Hwdb entries essentially just set device properties, just like udev rules can do directly (but I guess hwdb was invented to make it easier to compactly set multiple properties without needing very verbose udev rules). However, this means that it should be possible to do this key remapping using just udev rules instead of the somewhat more complicated hwdb, e.g.:

SUBSYSTEM=="input", KERNEL=="event3", ENV{KEYBOARD_KEY_01}="capslock", ENV{KEYBOARD_KEY_3a}="esc"
SUBSYSTEM=="input", KERNEL=="event3", IMPORT{builtin}="keyboard"

Note that the udev rules in 60-evdev.rules that run the "keyboard" plugin do this in the same rule as the hwdb builtin.

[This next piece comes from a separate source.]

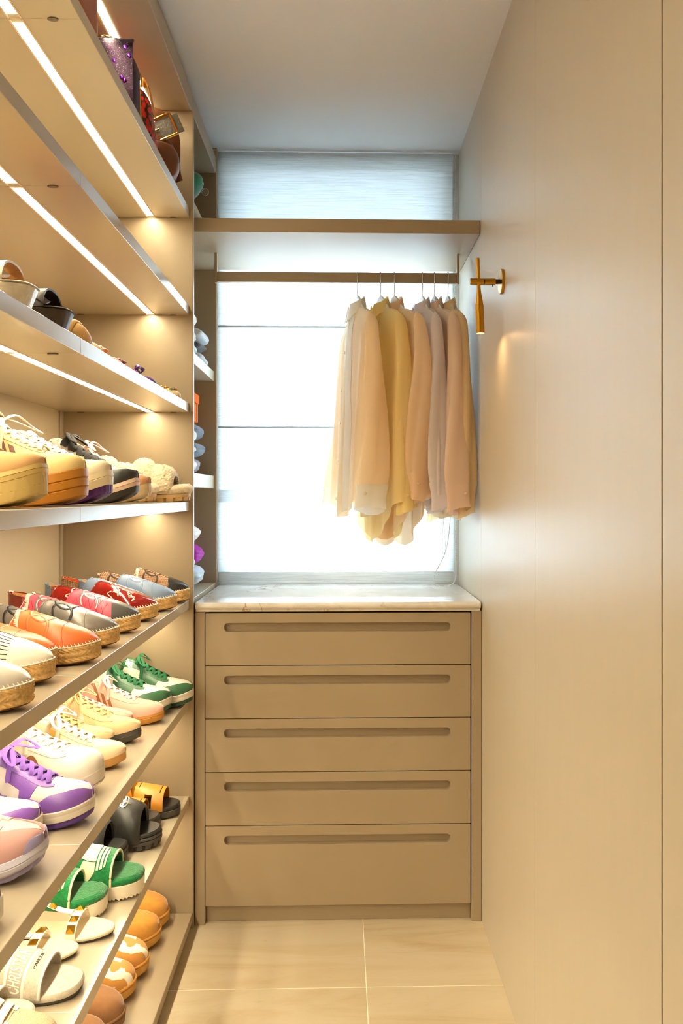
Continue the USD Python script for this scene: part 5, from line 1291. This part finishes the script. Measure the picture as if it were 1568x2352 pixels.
# ================================================================ handbags on the top shelf
z1 = 2.041
COGL = mat('cognac_leather', '#a3481a', rough=.35, bump=.1, bscale=160, var=.12, vscale=8); BRL = mat('brown_leather', '#6b3a1c', rough=.35, bump=.12, bscale=140, var=.18, vscale=12); BRLD = mat('dark_brown_strap', '#3c2212', rough=.4)
def soft(hx, hy, hz, p=(.5, .5, .5), seed=0, amp=.004, sub=4, taper=0.0):
    g = ellip((0, 0, 0), (1, 1, 1), sub); v = g.vertices
    n = np.sign(v) * np.abs(v) ** np.array(p)
    P = n * [hx, hy, hz]; k = 1 - taper * (P[:, 2] + hz) / (2 * hz)
    P[:, :2] *= k[:, None]
    P += v * ((meshkit.fbm(P * 16 + seed, 3, seed) - .5) * 2 * amp)[:, None]
    P[:, 2] = np.maximum(P[:, 2], -hz)
    P[:, 2] += hz
    return trimesh.Trimesh(P, g.faces, process=False)
b = thing('leather_tote', 'cognac leather tote bag at the top edge beside the light strip', 'bag', (-.605, 1.585, z1 + .0006), -4)
part(b, 'tote_body', soft(.135, .075, .120, (.4, .4, .5), 3, .003), COGL, smooth=60)
part(b, 'rim', tube(np.array([[.118 * np.sign(math.cos(t)) * abs(math.cos(t)) ** .5, .055 * np.sign(math.sin(t)) * abs(math.sin(t)) ** .5, .236] for t in np.linspace(0, 6.283, 50)[:-1]]), .003, 6, closed=True), COGL)
part(b, 'hang_cord', tube(spline([(.120, .03, .22), (.128, .034, .12), (.112, .036, .03)], 20), .0008, 5), mat('tan_cord', '#c08a55', rough=.6))
part(b, 'clasp', tube(np.array([[.118 + .014 * math.cos(t), .10 + .004 * math.cos(t), .190 + .012 * math.sin(t)] for t in np.linspace(0, 6.283, 20)[:-1]]), .003, 6, closed=True), GOLDB)
# sequin flap bag
SEQ = usdkit.material(stage, '/World/Looks/purple_sequins', {'tc': ('texture_coordinate', {}), 'v': ('voronoi_texture', {'scale': 620.0}), 'r': ('rgb_ramp', {'ramp': [(0.0, lin('#0b0308')), (.60, lin('#1a0716')), (.84, lin('#3d123a')), (.95, lin('#7a4a78')), (1.0, lin('#d9bfd2'))]}),
    'bw': ('rgb_to_bw', {}), 'b': ('bump', {'strength': .9, 'distance': .004}), 'p': ('principled_bsdf', {'roughness': .25, 'metallic': .7})},
    [('tc.object', 'v.vector'), ('v.color', 'bw.color'), ('bw.val', 'r.fac'), ('r.color', 'p.base_color'), ('bw.val', 'b.height'), ('b.normal', 'p.normal')], surface='p.BSDF')
PURS = mat('violet_sequin', '#6a1fb0', rough=.15, metal=.8); DPUR = mat('dark_purple_leather', '#2c0f38', rough=.45)
b = thing('sequin_handbag', 'dark purple sequin flap handbag with gold chain on the top shelf', 'bag', (-.600, 1.955, z1 + .0006), 0)
part(b, 'bag_body', soft(.128, .045, .112, (.35, .5, .45), 5, .003), DPUR, smooth=60)
fp = sbox(-.128, .045, .128, .225).union(affinity.scale(Point(0, .05).buffer(1, quad_segs=16), .128, .030))
ff = lambda u_, v_: (np.stack([u_, -.047 - .004 * np.cos(u_ * 12) + np.clip((v_ - .215) / .02, 0, 1) ** 2 * .04, v_], -1), np.stack([0 * u_, -1 + 0 * u_, .2 + 0 * u_], -1))
part(b, 'sequin_flap', mapped(fp, ff, .014, 0, .006), SEQ, smooth=40)
for k in range(16):
    x, z = (.10 + .026 * rng.random(), .03 + .19 * rng.random()) if k > 5 else (.02 + .10 * rng.random(), .15 + .07 * rng.random())
    part(b, 'sequin', ellip((x, -.054 - .002 * rng.random(), z), (.0048, .0006, .0048), 1), PURS, smooth=False)
ch_ = []
cp = spline([(-.11, -.02, .226), (-.04, -.035, .238), (.02, -.02, .240), (.06, -.03, .236), (.10, -.02, .228)], 26)
for i, p in enumerate(cp):
    a = np.linspace(0, 6.283, 12)[:-1]
    rr = np.c_[.0085 * np.cos(a), .005 * np.sin(a), 0 * a] if i % 2 else np.c_[.0085 * np.cos(a), 0 * a, .005 * np.sin(a)]
    part(b, 'chain_link', tube(rr + p, .0014, 5, closed=True), mat('pale_gold_chain', '#cbb27a', rough=.2, metal=1.0))
# red and black print pouch with gold clip
REDP = usdkit.material(stage, '/World/Looks/red_black_print', {'tc': ('texture_coordinate', {}), 'mp': ('mapping', {'scale': (1, 1, .55), 'rotation': (0, .5, 0)}), 'v': ('voronoi_texture', {'scale': 105.0, 'feature': 'f1'}), 'r': ('rgb_ramp', {'ramp': [(0.0, lin('#d8251c')), (.50, lin('#c81f18')), (.56, lin('#241a16')), (1.0, lin('#3a2e22'))]}), 'p': ('principled_bsdf', {'roughness': .35})},
    [('tc.object', 'mp.vector'), ('mp.vector', 'v.vector'), ('v.distance', 'r.fac'), ('r.color', 'p.base_color')], surface='p.BSDF')
b = thing('printed_handbag', 'red and black printed handbag with gold clip between the sequin and buckled bags', 'bag', (-.565, 2.105, z1 + .0006), 0)
part(b, 'bag_body', soft(.110, .048, .105, (.5, .55, .5), 8, .004, taper=.22), REDP, smooth=60)
part(b, 'strap', tube(spline([(.060, -.02, .190), (.082, -.035, .205), (.098, -.04, .165), (.108, -.045, .120)], 24), .012, 6, .2, up=(1, 0, .2)), HOR, smooth=40)
part(b, 'gold_clip', [tube(spline([(.072, -.060, .175), (.075, -.062, .12), (.078, -.06, .09)], 12), .0055, 8), tube(np.array([[.079 + .010 * math.cos(t), -.060, .068 + .020 * math.sin(t)] for t in np.linspace(0, 6.283, 24)[:-1]]), .0026, 6, closed=True), tube(np.array([[.070 + .009 * math.cos(t), -.058, .195 + .022 * math.sin(t)] for t in np.linspace(0, 6.283, 24)[:-1]]), .0022, 6, closed=True)], GOLDB, smooth=50, kind='stuff')
# brown shoulder bag with large square buckle
SNK = mat('grey_lizard_strap', '#57503f', rough=.4, bump=.8, bscale=260, var=.2, vscale=160)
b = thing('buckled_handbag', 'brown leather shoulder bag with lizard strap and square gold buckle', 'bag', (-.545, 2.268, z1 + .0006), 0)
part(b, 'bag_body', soft(.100, .060, .080, (.6, .6, .6), 11, .006), BRL, smooth=60)
part(b, 'front_pocket', soft(.088, .040, .058, (.7, .8, .7), 13, .004).apply_translation((.030, -.056, .004)), BRL, smooth=60)
part(b, 'shoulder_strap', tube(spline([(-.03, .0, .09), (-.01, -.01, .17), (.04, -.012, .212), (.075, 0, .192), (.092, .01, .12), (.098, .02, .04)], 40), .017, 8, .22, up=(0, 1, .2)), BRL, smooth=50)
bk = np.array([.073, -.036, .160]); ct_, st_ = math.cos(.42), math.sin(.42)
def bp(x, z, y=0):
    return bk + np.array([ct_ * x + st_ * z, y, -st_ * x * -1 * -1 + ct_ * z])
part(b, 'buckle_strap', mapped(sbox(-.055, -.026, .050, .024), lambda u_, v_: (bk + np.stack([ct_ * u_ - st_ * v_, -.006 + 2.0 * u_ * u_, st_ * u_ + ct_ * v_], -1), np.stack([0 * u_, -1 + 0 * u_, 0 * u_], -1)), .01, -.002, .002), SNK, smooth=30)
sq = np.array([(-.027, -.025), (.027, -.025), (.027, .025), (-.027, .025)])
sqr = Polygon(sq).buffer(.004, quad_segs=4); rg = np.array(sqr.exterior.coords)[:-1]
part(b, 'square_buckle', tube(np.array([bk + np.array([ct_ * x - st_ * z, -.011, st_ * x + ct_ * z]) for x, z in rg]), .0036, 8, closed=True), GOLDB, smooth=40)
part(b, 'buckle_prong', tube(np.array([bk + np.array([ct_ * x, -.012, st_ * x]) for x in (-.027, -.010)]), .0022, 6), GOLDB)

This means, I believe, that the "keyboard" rule is run only if the hwdb builtin found any information.

If your hwdb rules do not match this particular device, the "keyboard" builtin might not run, so I added an explicit rule above to run it (this must be a separate rule, since when they are in the same rule it seems that the ENV entries are applied only after the builtin is ran, not before).

If your hwdb rules do match this particular device, you can omit the second rule above and rely on 60-evdev.rules to run the keyboard builtin (but the the above udev rule should be in a rules file that runs before 60-evdev.rules, not after. It seems that older versions of udev/eudev called the keyboard builtin using RUN instead of IMPORT and did not have this ordering constraint).

Source of part of this info is this issue.

Where are these udev builtins documented?

Nowhere, it seems. See this answer for some pointers into the source for these builtins.